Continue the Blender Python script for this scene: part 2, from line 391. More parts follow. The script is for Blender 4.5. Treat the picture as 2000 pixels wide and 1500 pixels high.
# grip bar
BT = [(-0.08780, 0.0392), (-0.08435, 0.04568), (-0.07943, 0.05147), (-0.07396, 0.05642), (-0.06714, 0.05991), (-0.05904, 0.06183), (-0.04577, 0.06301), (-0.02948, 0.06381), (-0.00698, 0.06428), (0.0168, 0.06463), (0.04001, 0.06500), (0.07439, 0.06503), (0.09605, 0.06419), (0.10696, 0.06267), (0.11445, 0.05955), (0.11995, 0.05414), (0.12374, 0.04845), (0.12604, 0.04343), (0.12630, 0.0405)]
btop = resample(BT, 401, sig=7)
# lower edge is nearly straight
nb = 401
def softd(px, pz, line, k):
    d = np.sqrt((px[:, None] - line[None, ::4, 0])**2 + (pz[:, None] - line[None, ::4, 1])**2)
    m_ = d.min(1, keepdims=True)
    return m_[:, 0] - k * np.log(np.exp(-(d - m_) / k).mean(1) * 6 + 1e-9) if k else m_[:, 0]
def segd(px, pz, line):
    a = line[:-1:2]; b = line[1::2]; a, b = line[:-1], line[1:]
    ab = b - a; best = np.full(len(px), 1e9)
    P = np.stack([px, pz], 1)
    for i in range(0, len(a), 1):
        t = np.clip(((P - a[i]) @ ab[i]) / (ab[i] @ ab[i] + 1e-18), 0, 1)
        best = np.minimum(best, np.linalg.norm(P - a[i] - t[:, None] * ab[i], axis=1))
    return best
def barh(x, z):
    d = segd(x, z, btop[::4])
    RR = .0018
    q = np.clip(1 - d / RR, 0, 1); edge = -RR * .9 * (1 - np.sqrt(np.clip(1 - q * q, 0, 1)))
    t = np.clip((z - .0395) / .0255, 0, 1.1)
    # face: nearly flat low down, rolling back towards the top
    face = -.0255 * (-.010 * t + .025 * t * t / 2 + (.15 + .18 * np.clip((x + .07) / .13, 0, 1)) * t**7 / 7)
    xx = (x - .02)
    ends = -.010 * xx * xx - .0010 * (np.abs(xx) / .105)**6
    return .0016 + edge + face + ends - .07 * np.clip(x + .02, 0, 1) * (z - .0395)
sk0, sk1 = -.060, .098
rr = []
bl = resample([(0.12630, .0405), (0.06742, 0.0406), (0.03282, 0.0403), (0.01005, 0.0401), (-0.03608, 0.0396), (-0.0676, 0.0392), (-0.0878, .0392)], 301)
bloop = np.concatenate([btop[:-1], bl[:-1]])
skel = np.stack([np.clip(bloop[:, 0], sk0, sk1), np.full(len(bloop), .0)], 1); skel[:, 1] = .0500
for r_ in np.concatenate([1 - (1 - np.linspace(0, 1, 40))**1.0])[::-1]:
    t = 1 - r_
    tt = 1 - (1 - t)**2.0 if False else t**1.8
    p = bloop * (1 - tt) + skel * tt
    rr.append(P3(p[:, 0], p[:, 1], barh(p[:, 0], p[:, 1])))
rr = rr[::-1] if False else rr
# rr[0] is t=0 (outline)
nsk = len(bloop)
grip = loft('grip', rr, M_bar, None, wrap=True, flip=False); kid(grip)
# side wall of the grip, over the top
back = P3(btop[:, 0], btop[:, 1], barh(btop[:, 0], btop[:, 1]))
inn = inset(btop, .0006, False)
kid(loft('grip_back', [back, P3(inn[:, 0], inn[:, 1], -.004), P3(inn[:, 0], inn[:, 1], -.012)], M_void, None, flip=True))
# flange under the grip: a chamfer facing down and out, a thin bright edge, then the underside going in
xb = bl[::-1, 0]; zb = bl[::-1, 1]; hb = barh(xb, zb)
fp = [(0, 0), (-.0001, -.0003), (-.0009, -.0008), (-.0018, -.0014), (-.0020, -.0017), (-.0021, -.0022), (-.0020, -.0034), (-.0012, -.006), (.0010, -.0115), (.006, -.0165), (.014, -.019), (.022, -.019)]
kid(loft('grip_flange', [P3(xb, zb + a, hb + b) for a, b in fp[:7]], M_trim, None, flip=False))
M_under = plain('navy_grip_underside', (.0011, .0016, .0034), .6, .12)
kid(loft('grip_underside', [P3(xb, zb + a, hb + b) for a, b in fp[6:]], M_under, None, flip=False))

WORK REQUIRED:
Print the material above once more, exactly.

REPLY:
Continue the Blender Python script for this scene: part 2, from line 391. More parts follow. The script is for Blender 4.5. Treat the picture as 2000 pixels wide and 1500 pixels high.
# grip bar
BT = [(-0.08780, 0.0392), (-0.08435, 0.04568), (-0.07943, 0.05147), (-0.07396, 0.05642), (-0.06714, 0.05991), (-0.05904, 0.06183), (-0.04577, 0.06301), (-0.02948, 0.06381), (-0.00698, 0.06428), (0.0168, 0.06463), (0.04001, 0.06500), (0.07439, 0.06503), (0.09605, 0.06419), (0.10696, 0.06267), (0.11445, 0.05955), (0.11995, 0.05414), (0.12374, 0.04845), (0.12604, 0.04343), (0.12630, 0.0405)]
btop = resample(BT, 401, sig=7)
# lower edge is nearly straight
nb = 401
def softd(px, pz, line, k):
    d = np.sqrt((px[:, None] - line[None, ::4, 0])**2 + (pz[:, None] - line[None, ::4, 1])**2)
    m_ = d.min(1, keepdims=True)
    return m_[:, 0] - k * np.log(np.exp(-(d - m_) / k).mean(1) * 6 + 1e-9) if k else m_[:, 0]
def segd(px, pz, line):
    a = line[:-1:2]; b = line[1::2]; a, b = line[:-1], line[1:]
    ab = b - a; best = np.full(len(px), 1e9)
    P = np.stack([px, pz], 1)
    for i in range(0, len(a), 1):
        t = np.clip(((P - a[i]) @ ab[i]) / (ab[i] @ ab[i] + 1e-18), 0, 1)
        best = np.minimum(best, np.linalg.norm(P - a[i] - t[:, None] * ab[i], axis=1))
    return best
def barh(x, z):
    d = segd(x, z, btop[::4])
    RR = .0018
    q = np.clip(1 - d / RR, 0, 1); edge = -RR * .9 * (1 - np.sqrt(np.clip(1 - q * q, 0, 1)))
    t = np.clip((z - .0395) / .0255, 0, 1.1)
    # face: nearly flat low down, rolling back towards the top
    face = -.0255 * (-.010 * t + .025 * t * t / 2 + (.15 + .18 * np.clip((x + .07) / .13, 0, 1)) * t**7 / 7)
    xx = (x - .02)
    ends = -.010 * xx * xx - .0010 * (np.abs(xx) / .105)**6
    return .0016 + edge + face + ends - .07 * np.clip(x + .02, 0, 1) * (z - .0395)
sk0, sk1 = -.060, .098
rr = []
bl = resample([(0.12630, .0405), (0.06742, 0.0406), (0.03282, 0.0403), (0.01005, 0.0401), (-0.03608, 0.0396), (-0.0676, 0.0392), (-0.0878, .0392)], 301)
bloop = np.concatenate([btop[:-1], bl[:-1]])
skel = np.stack([np.clip(bloop[:, 0], sk0, sk1), np.full(len(bloop), .0)], 1); skel[:, 1] = .0500
for r_ in np.concatenate([1 - (1 - np.linspace(0, 1, 40))**1.0])[::-1]:
    t = 1 - r_
    tt = 1 - (1 - t)**2.0 if False else t**1.8
    p = bloop * (1 - tt) + skel * tt
    rr.append(P3(p[:, 0], p[:, 1], barh(p[:, 0], p[:, 1])))
rr = rr[::-1] if False else rr
# rr[0] is t=0 (outline)
nsk = len(bloop)
grip = loft('grip', rr, M_bar, None, wrap=True, flip=False); kid(grip)
# side wall of the grip, over the top
back = P3(btop[:, 0], btop[:, 1], barh(btop[:, 0], btop[:, 1]))
inn = inset(btop, .0006, False)
kid(loft('grip_back', [back, P3(inn[:, 0], inn[:, 1], -.004), P3(inn[:, 0], inn[:, 1], -.012)], M_void, None, flip=True))
# flange under the grip: a chamfer facing down and out, a thin bright edge, then the underside going in
xb = bl[::-1, 0]; zb = bl[::-1, 1]; hb = barh(xb, zb)
fp = [(0, 0), (-.0001, -.0003), (-.0009, -.0008), (-.0018, -.0014), (-.0020, -.0017), (-.0021, -.0022), (-.0020, -.0034), (-.0012, -.006), (.0010, -.0115), (.006, -.0165), (.014, -.019), (.022, -.019)]
kid(loft('grip_flange', [P3(xb, zb + a, hb + b) for a, b in fp[:7]], M_trim, None, flip=False))
M_under = plain('navy_grip_underside', (.0011, .0016, .0034), .6, .12)
kid(loft('grip_underside', [P3(xb, zb + a, hb + b) for a, b in fp[6:]], M_under, None, flip=False))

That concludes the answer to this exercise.